This is what I've read at the end of a fairy tale called "Kate Crackernuts":
They all lived happy and died happy, and never drank out of a dry cappy.
I suppose it's one of these phrases that usually occut at the end of fairy tales, but what does it mean literally? I can find the word "cappy" in any dictionary!
(By the way, is it correct to use "any" with a singular noun (as I've just done it in the previous sentence)? )
Does anybody of you know the fairy tale? I wonder where it comes from, actually... Do you think it is a typically English fairy tale?
I've realized that I know it very well (but with some changes, though) - when I was small, my grandfather used to play the fairy tale at his video recorder for me. And I remember some Czech actors starring there... I wonder if the Czechs would shoot such a film (I mean an English fairy tale... ).Or is it written by the Brother Grimms?

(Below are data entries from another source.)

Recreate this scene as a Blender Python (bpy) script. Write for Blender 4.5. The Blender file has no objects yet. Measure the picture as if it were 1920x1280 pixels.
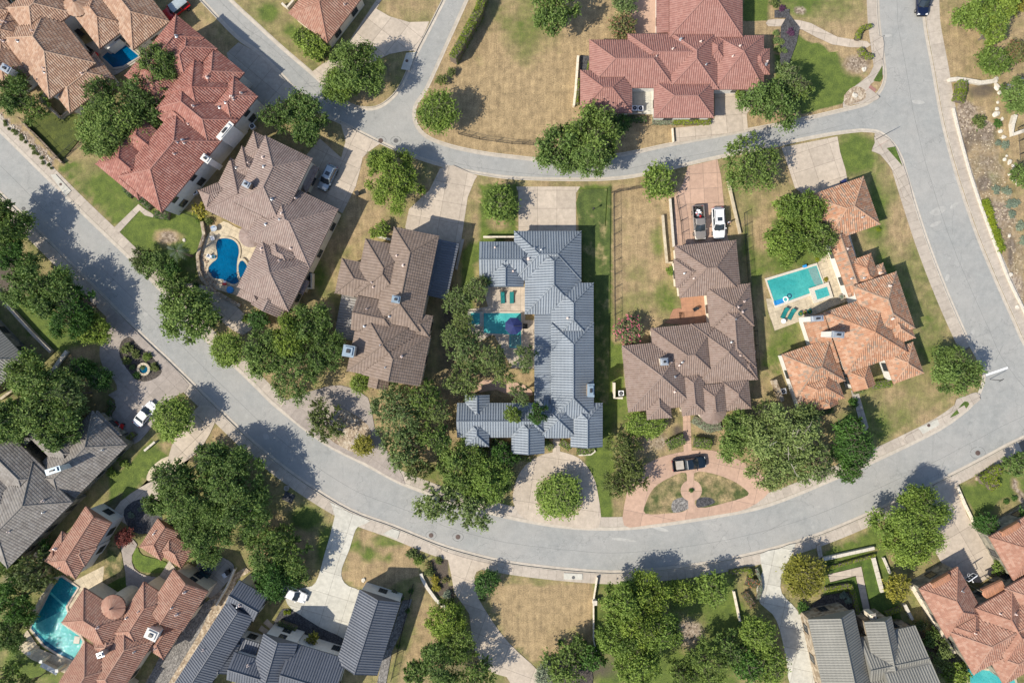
import bpy, bmesh, math, random
import numpy as np
from mathutils import Vector, Matrix

# ------------------------------------------------------------------ camera, sky, sun, exposure
SC = bpy.context.scene
COL = SC.collection
H = 120.0            # camera height above the ground (m)
S = 10.6667          # ground pixels of the photograph per metre
cam_d = bpy.data.cameras.new("camera"); cam = bpy.data.objects.new("camera", cam_d); COL.objects.link(cam)
cam.location = (0, 0, H); cam.rotation_euler = (0, 0, 0)
cam_d.sensor_width = 36.0; cam_d.lens = 36.0 * H / (1920 / S)
cam_d.clip_start = 1.0; cam_d.clip_end = 5000
SC.camera = cam
SUN_EL = math.radians(44); SD = Vector((-0.88, -0.475, 0)).normalized()
SUN_AZ = math.atan2(SD.x, SD.y)
W = bpy.data.worlds.new("World"); SC.world = W; W.use_nodes = True
wn = W.node_tree.nodes; wl = W.node_tree.links; wn.clear()
sky = wn.new("ShaderNodeTexSky"); sky.sky_type = 'NISHITA'; sky.sun_disc = False
sky.sun_elevation = SUN_EL; sky.sun_rotation = SUN_AZ % (2 * math.pi)
bg = wn.new("ShaderNodeBackground"); bg.inputs[1].default_value = 0.13
wo = wn.new("ShaderNodeOutputWorld"); wl.new(sky.outputs[0], bg.inputs[0]); wl.new(bg.outputs[0], wo.inputs[0])
sun_d = bpy.data.lights.new("sun", 'SUN'); sun_d.energy = 4.7; sun_d.angle = math.radians(0.53); sun_d.color = (1, 0.92, 0.78)
sun = bpy.data.objects.new("sun", sun_d); COL.objects.link(sun); sun.location = (-60, -40, 90)
to_sun = Vector((SD.x * math.cos(SUN_EL), SD.y * math.cos(SUN_EL), math.sin(SUN_EL)))
sun.rotation_euler = to_sun.to_track_quat('Z', 'Y').to_euler()
SC.view_settings.view_transform = 'Standard'; SC.view_settings.look = 'None'
SC.view_settings.exposure = 0.44; SC.view_settings.gamma = 1; SC.view_settings.use_curve_mapping = False

R = random.Random(7)
NR = np.random.default_rng(11)

# ------------------------------------------------------------------ helpers
def P(px, py, z=0.0):
    k = (1 - z / H) / S
    return ((px - 960) * k, (640 - py) * k)

def mesh(name, verts, faces, uvs=None, smooth=False):
    me = bpy.data.meshes.new(name)
    if isinstance(verts, np.ndarray):
        nv = len(verts); nf = len(faces); k = faces.shape[1]
        me.vertices.add(nv); me.vertices.foreach_set("co", verts.astype(np.float32).ravel())
        me.loops.add(nf * k); me.loops.foreach_set("vertex_index", faces.astype(np.int32).ravel())
        me.polygons.add(nf); me.polygons.foreach_set("loop_start", np.arange(0, nf * k, k, dtype=np.int32))
        me.polygons.foreach_set("loop_total", np.full(nf, k, dtype=np.int32))
        me.update(calc_edges=True)
        if uvs is not None:
            l = me.uv_layers.new(name="UVMap"); l.data.foreach_set("uv", uvs[faces.ravel()].astype(np.float32).ravel())
    else:
        me.from_pydata(verts, [], faces); me.update()
    if smooth:
        me.polygons.foreach_set("use_smooth", [True] * len(me.polygons))
    return me

def ob(name, me, mat=None, parent=None, loc=None, rot=None, kind=None):
    o = bpy.data.objects.new(name, me); COL.objects.link(o)
    if mat is not None and me is not None:
        if len(me.materials) == 0: me.materials.append(mat)
        elif me.materials[0] != mat:
            o.material_slots[0].link = 'OBJECT'; o.material_slots[0].material = mat
    if parent is not None: o.parent = parent
    if loc is not None: o.location = loc
    if rot is not None: o.rotation_euler = rot
    if kind: o["kind"] = kind
    return o

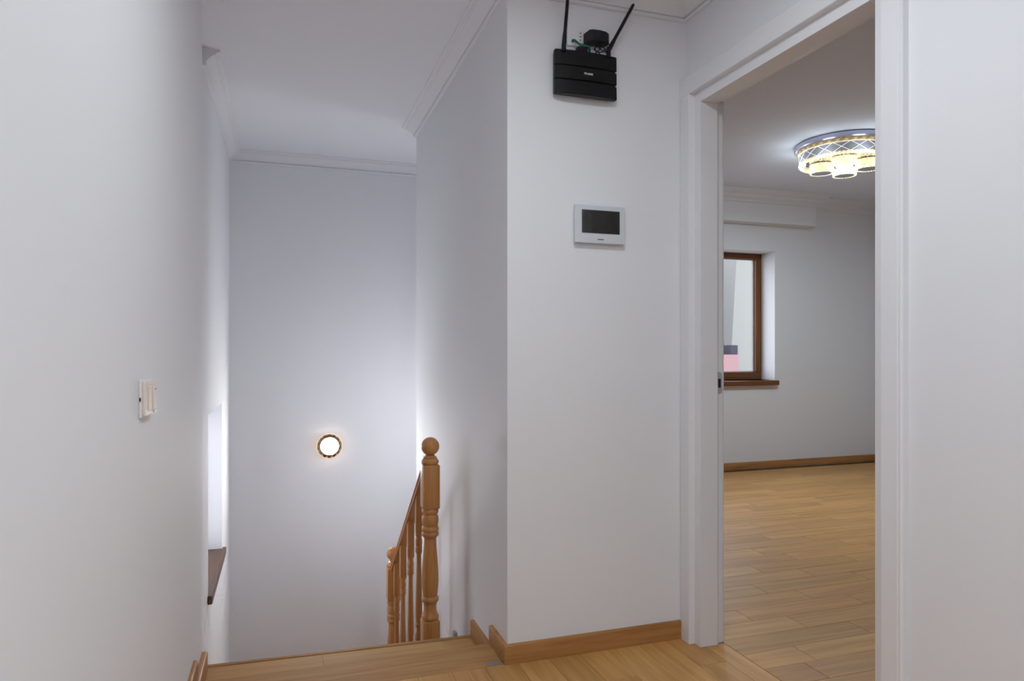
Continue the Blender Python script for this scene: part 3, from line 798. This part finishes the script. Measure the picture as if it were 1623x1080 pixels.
for k in range(8):                                   # the lit crystal rim throws light out sideways and on to the ceiling
    a = 2 * PI * (k + .5) / 8; lamp_point((.345 * math.cos(a), .345 * math.sin(a), -.165), .6)
lamp_point((0, 0, -.25), 3)

# ------------------------------------------------------------------ hall and landing lamps, added to light the white walls, all out of frame
def added_ceiling_lamp(x, y, label, power, color):  # unseen ceiling light, added to brighten the hall
    hl = thing('added_ceiling_light', label, 'ceiling lamp', (x, y, ZC))
    m = MB(); m.lathe([(0, ZC), (.17, ZC), (.17, ZC - .03), (0, ZC - .03)], 48, (x, y, 0)); m.build('base', M['white_plastic'], hl, 30)
    m = MB(); m.lathe([(.165, ZC - .03), (.165, ZC - .05), (.12, ZC - .066), (0, ZC - .07)], 48, (x, y, 0)); m.build('diffuser', M['added_lamp_white'], hl, 40)
    area('hall_fill_light', (x, y, ZC - .075), (0, 0, 0), .3, .3, power, color, 'DISK')
COOL = (.87, .955, 1)
NEUTRAL = (.95, .975, 1)
added_ceiling_lamp(.62, 1.25, 'added fill ceiling light over the hall near the router wall, out of view', 9.0, COOL)
added_ceiling_lamp(.70, -.60, 'added fill ceiling light over the hall behind the camera, out of view', 17.5, COOL)
wl2 = thing('wall_lamp', 'added fill lamp on the landing wall round the corner, out of view', 'wall lamp', (XR, 4.36, .50))  # unseen lamp, added to brighten the stairwell end wall
m = MB(); m.lathe([(.12, XR), (.12, XR - .03), (0, XR - .03)], 40, (0, 0, 0), 'X')
for v in m.bm.verts: v.co += Vector((0, 4.36, .50))
m.build('base', M['white_plastic'], wl2, 30)
m = MB(); m.lathe([(.11, XR - .03), (.10, XR - .05), (0, XR - .06)], 40, (0, 0, 0), 'X')
for v in m.bm.verts: v.co += Vector((0, 4.36, .50))
m.build('diffuser', M['added_lamp_white'], wl2, 40)
area('landing_fill_light', (XR - .085, 4.36, .50), (0, PI / 2 + .25, 0), .24, .24, 4.6, NEUTRAL, 'DISK')

# ------------------------------------------------------------------ outside the room window
b = thing('building', 'lilac rendered house with pale eaves outside the room window', 'building', (6.6, 13, -3))
m = MB(); m.box(4.2, 13, -3, 9.6, 16, 3.1); m.build('facade', M['facade_lilac'], b)
m = MB(); m.prism([(4.0, 3.1), (9.8, 3.1), (9.8, 3.25), (4.0, 3.3)], 12.92, 16.2, 'XZ'); m.build('roof', M['roof'], b)
b2 = thing('building', 'pale tall building beside the lilac house outside the room window', 'building', (11, 11.5, -3))
m = MB(); m.prism([(8.43, -3), (14, -3), (14, 5.2), (8.96, 5.2)], 11.9, 12.9, 'XZ'); m.build('facade', M['facade_pale'], b2)
m = MB(); m.box(8.70, 11.6, -3, 14, 11.9, .5); m.build('plinth', M['facade_pale'], b2)
b3 = thing('garden_wall', 'pink rendered garden wall in front of the lilac house', 'wall', (7.2, 10.2, -3))
m = MB(); m.box(5.6, 10.2, -3, 7.60, 10.5, 1.05); m.build('wall_body', M['facade_pink'], b3)
m = MB(); m.box(7.45, 10.22, 1.05, 7.60, 10.45, 1.215); m.build('meter_box', M['facade_window'], b3)
g = MB(); g.box(-30, 5.9, -3.1, 40, 60, -3); struct(g.build('ground', M['ground']), 'paved ground outside the house', 'ground')

up = MB(); up.box(-3, -3, 2.72, 8, YRB + .3, 8.5); struct(up.build('sky_blocker', M['facade_pale']), 'added block above the flat shading the facades opposite, out of view', 'wall')  # unseen block, added to keep sky light off the facades
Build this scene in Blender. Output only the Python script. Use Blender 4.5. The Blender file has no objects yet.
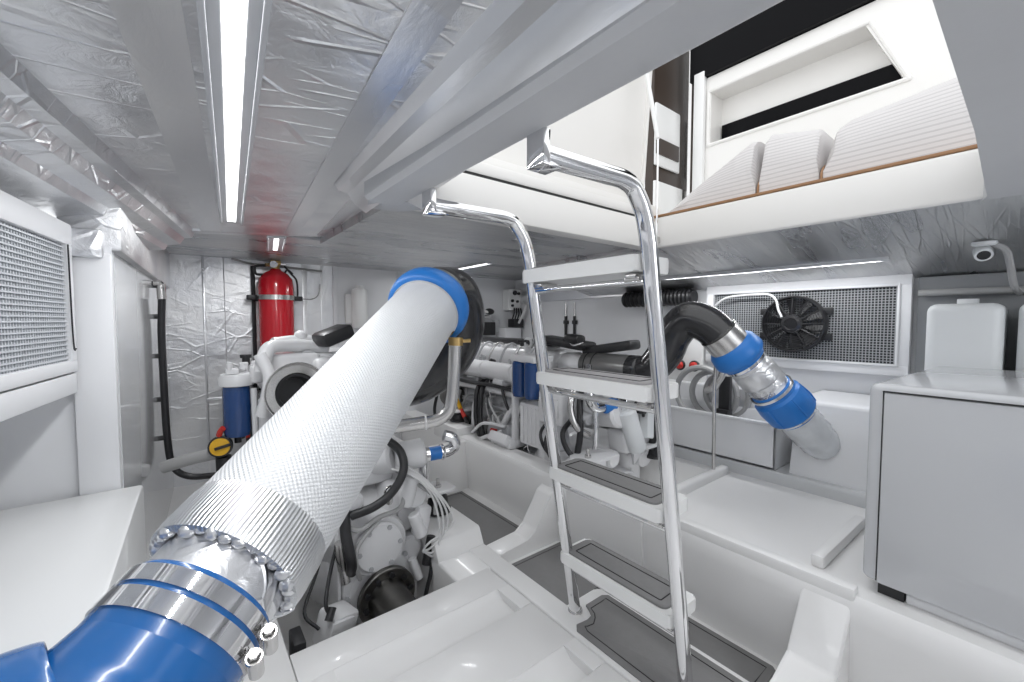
import bpy, bmesh, math, random
from mathutils import Vector, Matrix
random.seed(7)
SC = bpy.context.scene
COL = SC.collection
PI = math.pi
R = math.radians

# ------------------------------------------------------------------ materials
def newmat(name):
    m = bpy.data.materials.new(name); m.use_nodes = True
    nt = m.node_tree; b = nt.nodes['Principled BSDF']
    return m, nt, b

def mat(name, col, rough=.4, metal=0., noise=0., nscale=8., bump=0., bscale=30., coat=0., spec=None):
    m, nt, b = newmat(name)
    b.inputs['Base Color'].default_value = (*col, 1)
    b.inputs['Roughness'].default_value = rough
    b.inputs['Metallic'].default_value = metal
    if coat: b.inputs['Coat Weight'].default_value = coat; b.inputs['Coat Roughness'].default_value = .08
    if spec is not None: b.inputs['Specular IOR Level'].default_value = spec
    tc = nt.nodes.new('ShaderNodeTexCoord')
    if noise:
        n = nt.nodes.new('ShaderNodeTexNoise'); n.inputs['Scale'].default_value = nscale; n.inputs['Detail'].default_value = 4
        mx = nt.nodes.new('ShaderNodeMix'); mx.data_type = 'RGBA'
        mx.inputs[6].default_value = (*[c*(1-noise) for c in col], 1)
        mx.inputs[7].default_value = (*[min(1, c*(1+noise)) for c in col], 1)
        nt.links.new(tc.outputs['Object'], n.inputs['Vector'])
        nt.links.new(n.outputs['Fac'], mx.inputs[0])
        nt.links.new(mx.outputs[2], b.inputs['Base Color'])
    if bump:
        n2 = nt.nodes.new('ShaderNodeTexNoise'); n2.inputs['Scale'].default_value = bscale; n2.inputs['Detail'].default_value = 3
        bp = nt.nodes.new('ShaderNodeBump'); bp.inputs['Strength'].default_value = bump; bp.inputs['Distance'].default_value = .01
        nt.links.new(tc.outputs['Object'], n2.inputs['Vector'])
        nt.links.new(n2.outputs['Fac'], bp.inputs['Height'])
        nt.links.new(bp.outputs['Normal'], b.inputs['Normal'])
    return m

def emit(name, col, strength):
    m, nt, b = newmat(name)
    b.inputs['Base Color'].default_value = (*col, 1)
    b.inputs['Emission Color'].default_value = (*col, 1)
    b.inputs['Emission Strength'].default_value = strength
    return m

def foil(name, base=.7, rough=.25, scale=1., crease=.5, cell=7., stretch=(1, 1, 1), fine=1., strength=.5):
    """crinkled aluminium foil lining: straight creases in several directions plus fine wrinkling, all bump"""
    m, nt, b = newmat(name); L = nt.links
    b.inputs['Metallic'].default_value = 1
    tc = nt.nodes.new('ShaderNodeTexCoord')
    def math_(op, a, c=None, v=None, v2=None):
        n = nt.nodes.new('ShaderNodeMath'); n.operation = op; L.new(a, n.inputs[0])
        if c is not None: L.new(c, n.inputs[1])
        if v is not None: n.inputs[1].default_value = v
        if v2 is not None: n.inputs[2].default_value = v2
        return n.outputs[0]
    def mapped(sc, rz=0.):
        mp = nt.nodes.new('ShaderNodeMapping'); mp.inputs['Scale'].default_value = sc; mp.inputs['Rotation'].default_value = (0, 0, rz)
        L.new(tc.outputs['Object'], mp.inputs['Vector']); return mp.outputs['Vector']
    def noise(vec, sc, det=2, ro=.5, dist=0.):
        n = nt.nodes.new('ShaderNodeTexNoise'); n.inputs['Scale'].default_value = sc; n.inputs['Detail'].default_value = det; n.inputs['Roughness'].default_value = ro; n.inputs['Distortion'].default_value = dist
        L.new(vec, n.inputs['Vector']); return n.outputs['Fac']
    def rng(a, f0, f1, t0, t1):
        r = nt.nodes.new('ShaderNodeMapRange'); L.new(a, r.inputs['Value'])
        for k, v in zip(('From Min', 'From Max', 'To Min', 'To Max'), (f0, f1, t0, t1)): r.inputs[k].default_value = v
        return r.outputs['Result']
    base_v = mapped(stretch); big = noise(base_v, 2.6*scale, 2)
    tot = None
    for q, (rz, sx, sy, c) in enumerate(((.5, .55, 1.6, cell), (-.6, .5, 1.5, cell*1.25), (1.25, .45, 1.4, cell*.8))):
        v = nt.nodes.new('ShaderNodeTexVoronoi'); v.feature = 'DISTANCE_TO_EDGE'; v.inputs['Scale'].default_value = c*scale
        L.new(mapped((sx*stretch[0], sy*stretch[1], stretch[2]), rz), v.inputs['Vector'])
        line = rng(v.outputs['Distance'], 0, .035, 1, 0)
        patch = rng(noise(mapped((1, 1, 1), rz+q*2.1), 3.1*scale+q, 1), .50, .62, 0, 1)
        t_ = math_('MULTIPLY', line, patch)
        tot = t_ if tot is None else math_('ADD', tot, t_)
    nf = noise(base_v, 22*scale, 5, .62, .6)
    nm = noise(base_v, 6*scale, 2, .5, .4)
    h = math_('ADD', math_('MULTIPLY', tot, v=crease), math_('MULTIPLY', nf, v=.55*fine))
    h = math_('ADD', h, math_('MULTIPLY', nm, v=1.3))
    bp = nt.nodes.new('ShaderNodeBump'); bp.inputs['Strength'].default_value = strength; bp.inputs['Distance'].default_value = .012
    L.new(h, bp.inputs['Height']); L.new(bp.outputs['Normal'], b.inputs['Normal'])
    L.new(rng(big, .3, .7, rough-.06, rough+.12), b.inputs['Roughness'])
    mx = nt.nodes.new('ShaderNodeMix'); mx.data_type = 'RGBA'
    mx.inputs[6].default_value = (base*.84, base*.85, base*.88, 1); mx.inputs[7].default_value = (min(1, base*1.14),)*3+(1,)
    L.new(rng(big, .35, .65, 0, 1), mx.inputs[0]); L.new(mx.outputs[2], b.inputs['Base Color'])
    return m

def uvbump(name, col, rough, metal, su, sv, strength, kind='dots', dist=.004):
    """cloth / ribbed sleeve: a regular weave in the surface's own UV (metres)"""
    m, nt, b = newmat(name); L = nt.links
    b.inputs['Base Color'].default_value = (*col, 1); b.inputs['Roughness'].default_value = rough; b.inputs['Metallic'].default_value = metal
    uv = nt.nodes.new('ShaderNodeUVMap'); uv.uv_map = 'UVMap'
    sp = nt.nodes.new('ShaderNodeSeparateXYZ'); L.new(uv.outputs['UV'], sp.inputs[0])
    def wave(sock, s):
        k = nt.nodes.new('ShaderNodeMath'); k.operation = 'MULTIPLY'; k.inputs[1].default_value = s*2*PI
        L.new(sock, k.inputs[0])
        sn = nt.nodes.new('ShaderNodeMath'); sn.operation = 'SINE'; L.new(k.outputs[0], sn.inputs[0]); return sn.outputs[0]
    wu = wave(sp.outputs['X'], su)
    if kind == 'dots':
        wv = wave(sp.outputs['Y'], sv)
        mu = nt.nodes.new('ShaderNodeMath'); mu.operation = 'MULTIPLY'; L.new(wu, mu.inputs[0]); L.new(wv, mu.inputs[1]); h = mu.outputs[0]
    else:
        h = wu
    nz = nt.nodes.new('ShaderNodeTexNoise'); nz.inputs['Scale'].default_value = 12
    tc = nt.nodes.new('ShaderNodeTexCoord'); L.new(tc.outputs['Object'], nz.inputs['Vector'])
    ad = nt.nodes.new('ShaderNodeMath'); ad.operation = 'MULTIPLY_ADD'; ad.inputs[1].default_value = .35
    L.new(nz.outputs['Fac'], ad.inputs[0]); L.new(h, ad.inputs[2])
    bp = nt.nodes.new('ShaderNodeBump'); bp.inputs['Strength'].default_value = strength; bp.inputs['Distance'].default_value = dist
    L.new(ad.outputs[0], bp.inputs['Height']); L.new(bp.outputs['Normal'], b.inputs['Normal'])
    return m

M = {}
M['gel'] = mat('white_gelcoat', (.82, .815, .81), .36, coat=.15, noise=.015, nscale=3)
M['wall'] = mat('white_wall_panel', (.78, .785, .80), .35, noise=.015, nscale=2)
M['glosswall'] = mat('glossy_white_panel', (.70, .71, .72), .12, coat=.6, noise=.02, nscale=2)
M['plat'] = mat('white_platform_gelcoat', (.74, .745, .745), .3, coat=.2)
M['liner'] = mat('grey_liner', (.56, .565, .58), .4, noise=.05, nscale=5, bump=.03, bscale=40)
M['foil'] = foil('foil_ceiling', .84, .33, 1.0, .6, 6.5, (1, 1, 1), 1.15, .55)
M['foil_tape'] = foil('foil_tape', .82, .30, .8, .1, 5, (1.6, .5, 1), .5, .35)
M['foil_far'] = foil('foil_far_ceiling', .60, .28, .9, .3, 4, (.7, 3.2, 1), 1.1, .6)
M['foil_wall'] = foil('foil_wall', .80, .38, 1.1, .25, 6, (1, 1, 1), 1., .45)
M['foil_wrap'] = foil('foil_wrap', .80, .30, 1.6, .4, 6, (1, 1, 1), .7, .3)
M['enamel'] = mat('white_engine_enamel', (.76, .76, .77), .28, coat=.3, noise=.02)
M['enamel2'] = mat('grey_white_engine_casting', (.45, .455, .47), .38, noise=.12, nscale=14, bump=.15, bscale=60)
M['chrome'] = mat('polished_stainless', (.80, .80, .81), .07, 1)
M['steel'] = mat('brushed_steel', (.62, .61, .60), .26, 1, noise=.1, nscale=20)
M['darksteel'] = mat('dark_oiled_steel', (.17, .165, .155), .33, 1, noise=.2, nscale=25)
M['black'] = mat('black_plastic', (.018, .018, .02), .4)
M['rubber'] = mat('black_rubber', (.022, .022, .024), .34, bump=.05)
M['blackgloss'] = mat('black_glossy_hose', (.02, .02, .022), .2, coat=.3)
M['gunmetal'] = mat('grey_metal_sleeve', (.27, .27, .265), .3, .7, noise=.08)
M['blue'] = mat('blue_silicone', (.010, .105, .33), .25, noise=.06, nscale=8, coat=.3)
M['blue2'] = mat('bright_blue_silicone', (.018, .185, .58), .38, noise=.05)
M['filterblue'] = mat('dark_blue_paint', (.012, .055, .19), .22, coat=.5)
M['red'] = mat('red_paint', (.52, .004, .015), .22, coat=.5)
M['redp'] = mat('red_plastic', (.6, .04, .03), .4)
M['yellow'] = mat('yellow_plastic', (.75, .42, .02), .35)
M['brass'] = mat('brass', (.55, .38, .16), .3, 1)
M['pad'] = mat('grey_deck_pad', (.215, .212, .212), .75, noise=.06, nscale=60, bump=.1, bscale=200)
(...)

English Fairy Tales - Kate Crackernuts (by Joseph Jacobs)
Here it says it's written by Joseph Jacobs... But here Joseph Jacobs - Wikipedia, the free encyclopedia is says that among his works are also Snowwhite etc.... That means that he didn't think the fairy tale out. And he didn't probably collect the fairy tales from other people, did he?
He wopuld have collected the fairy tales rather than writing them. I am afraid I have no idea what a 'cappy' is.
This tale came originally from Orkney, so isn't really an English tale. I think a "cappy" must just mean "cup".